Many different societies throughout history implemented usury laws to protect consumers, according to James M. Ackerman in "Interest Rates and the Law: A History of Usury." Both Plato and Aristotle touted usury as immoral and unjust. The ancient Greeks were the first society to regulate interest rates in 800 to 600 B.C. The Romans capped interest rates at 8 1/3 per cent in 443 B.C., raising the limit to 12 per cent in 88 B.C. In 11th century England, the practice of charging any interest at all was punishable by taking the usurer's land and property. During the 1570s to early 1700s, England implemented several acts to limit interest rate usury.

Early American colonies adapted usury laws, often limiting interest to 8 per cent. During the early 1900s deregulation in America caused the majority of states to eliminate usury laws. During the mid-1940s to late 1970s, all of the states adopted usury laws capping interest at a general usury rate of 36 per cent.

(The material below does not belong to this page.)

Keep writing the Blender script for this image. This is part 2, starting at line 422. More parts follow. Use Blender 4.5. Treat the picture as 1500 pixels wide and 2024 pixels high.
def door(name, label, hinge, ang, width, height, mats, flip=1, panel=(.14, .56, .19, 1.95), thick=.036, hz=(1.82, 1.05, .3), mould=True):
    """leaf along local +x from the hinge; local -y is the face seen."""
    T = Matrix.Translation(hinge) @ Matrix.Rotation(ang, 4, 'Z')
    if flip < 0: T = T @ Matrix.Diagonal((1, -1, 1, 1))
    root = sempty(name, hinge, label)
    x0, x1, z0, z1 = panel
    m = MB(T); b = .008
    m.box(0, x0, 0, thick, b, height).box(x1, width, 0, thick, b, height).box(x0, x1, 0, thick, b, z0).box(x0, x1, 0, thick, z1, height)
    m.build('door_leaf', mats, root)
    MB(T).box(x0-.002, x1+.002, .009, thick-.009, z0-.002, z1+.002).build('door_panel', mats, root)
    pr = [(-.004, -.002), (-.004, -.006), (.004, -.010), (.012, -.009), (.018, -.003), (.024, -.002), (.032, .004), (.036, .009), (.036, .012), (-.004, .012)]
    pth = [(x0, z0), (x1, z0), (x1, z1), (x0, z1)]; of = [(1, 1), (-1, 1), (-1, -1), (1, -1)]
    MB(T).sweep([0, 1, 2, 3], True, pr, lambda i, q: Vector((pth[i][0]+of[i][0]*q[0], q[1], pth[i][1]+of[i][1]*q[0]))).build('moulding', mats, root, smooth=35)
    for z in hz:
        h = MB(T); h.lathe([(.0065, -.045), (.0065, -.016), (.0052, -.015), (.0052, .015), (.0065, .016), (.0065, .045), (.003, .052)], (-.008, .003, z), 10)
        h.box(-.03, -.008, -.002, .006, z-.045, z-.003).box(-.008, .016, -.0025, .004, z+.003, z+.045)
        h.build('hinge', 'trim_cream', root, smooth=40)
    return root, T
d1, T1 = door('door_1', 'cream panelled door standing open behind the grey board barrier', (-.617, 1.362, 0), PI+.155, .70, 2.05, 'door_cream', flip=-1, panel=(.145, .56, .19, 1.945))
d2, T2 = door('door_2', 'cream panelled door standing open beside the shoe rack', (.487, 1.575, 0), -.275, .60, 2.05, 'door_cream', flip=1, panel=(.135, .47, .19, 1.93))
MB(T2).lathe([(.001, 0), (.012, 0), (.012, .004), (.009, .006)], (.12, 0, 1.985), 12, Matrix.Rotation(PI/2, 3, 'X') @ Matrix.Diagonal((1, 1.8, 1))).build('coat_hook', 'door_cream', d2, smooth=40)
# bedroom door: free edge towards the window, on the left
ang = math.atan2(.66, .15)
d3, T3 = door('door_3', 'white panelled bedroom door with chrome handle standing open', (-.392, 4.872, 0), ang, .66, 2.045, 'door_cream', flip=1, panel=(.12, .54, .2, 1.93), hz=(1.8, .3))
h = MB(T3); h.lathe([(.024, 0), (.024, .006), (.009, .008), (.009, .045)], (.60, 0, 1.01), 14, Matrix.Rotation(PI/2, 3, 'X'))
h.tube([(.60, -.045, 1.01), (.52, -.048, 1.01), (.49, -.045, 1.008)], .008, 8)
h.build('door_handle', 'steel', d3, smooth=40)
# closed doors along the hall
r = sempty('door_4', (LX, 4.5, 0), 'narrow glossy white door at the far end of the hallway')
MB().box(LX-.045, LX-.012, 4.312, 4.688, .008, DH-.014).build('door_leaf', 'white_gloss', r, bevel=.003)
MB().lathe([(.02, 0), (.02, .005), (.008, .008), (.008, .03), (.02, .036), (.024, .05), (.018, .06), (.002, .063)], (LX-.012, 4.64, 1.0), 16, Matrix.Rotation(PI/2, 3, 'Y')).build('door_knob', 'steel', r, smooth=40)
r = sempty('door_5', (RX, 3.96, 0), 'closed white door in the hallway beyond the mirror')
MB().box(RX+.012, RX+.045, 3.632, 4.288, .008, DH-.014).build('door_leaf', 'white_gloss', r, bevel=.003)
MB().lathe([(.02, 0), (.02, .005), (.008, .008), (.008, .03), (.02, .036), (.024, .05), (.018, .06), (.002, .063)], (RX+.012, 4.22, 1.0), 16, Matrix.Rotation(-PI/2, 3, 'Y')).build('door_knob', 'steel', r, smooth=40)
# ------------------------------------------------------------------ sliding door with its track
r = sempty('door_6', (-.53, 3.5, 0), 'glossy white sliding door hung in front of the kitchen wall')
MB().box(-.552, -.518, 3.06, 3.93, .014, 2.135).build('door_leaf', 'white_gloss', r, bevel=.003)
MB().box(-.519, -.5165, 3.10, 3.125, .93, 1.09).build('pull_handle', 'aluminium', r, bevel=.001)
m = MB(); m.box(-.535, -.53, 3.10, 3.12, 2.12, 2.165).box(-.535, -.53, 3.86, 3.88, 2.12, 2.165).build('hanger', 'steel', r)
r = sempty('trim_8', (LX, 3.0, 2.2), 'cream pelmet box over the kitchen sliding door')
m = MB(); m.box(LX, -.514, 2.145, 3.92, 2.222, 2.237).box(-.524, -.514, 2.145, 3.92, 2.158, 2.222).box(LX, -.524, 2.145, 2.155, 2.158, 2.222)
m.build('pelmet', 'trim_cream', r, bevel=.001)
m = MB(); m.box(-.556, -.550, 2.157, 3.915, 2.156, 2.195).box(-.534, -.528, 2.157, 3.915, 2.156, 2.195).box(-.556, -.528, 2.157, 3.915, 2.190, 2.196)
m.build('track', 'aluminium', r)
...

However, usury lending laws were eliminated in South Dakota in 1978. Credit card companies moved their businesses to South Dakota as the US Supreme Court decides that national banks may use their home state interest rate laws on a national basis. In 2006, Congress passes the Talent Amendment, capping interest rates on loans made to military personnel at 36 per cent.

Regulation of Commercial Lenders

Many people think of banks and credit card companies as being lenders. However usury laws apply to more than banks. Federal laws were passed in 1980 that allows national banks to ignore state usury limits. According to the 'Lectric Law Library, many speciality organisations, such as instalment plan sellers, pawn brokers and small loan companies, are exempt from state usury laws as well. However, national banks and other state-exempt institutions are held to a Federal limit for interest rates. The federal government has in place a criminal limit of twice the amount of the bank's home-state usury limit.

Regulation of Private Lenders

State usury laws apply to loans made between individuals or corporations. For example, if you loan your neighbour money, you are limited in the amount of interest you can charge by state usury laws. These laws also apply to loans made from businesses to consumers and the sale of property for repurchase.

Legal Rate

Many states also regulate the legal rate that can be charged. For example, if you have a contract that provides for interest without specifically stated terms, the legal rate applies. Many states also allow for a legal judgment rate. In the event of a court judgment, the state-set judgment rate is applied to scheduled payments.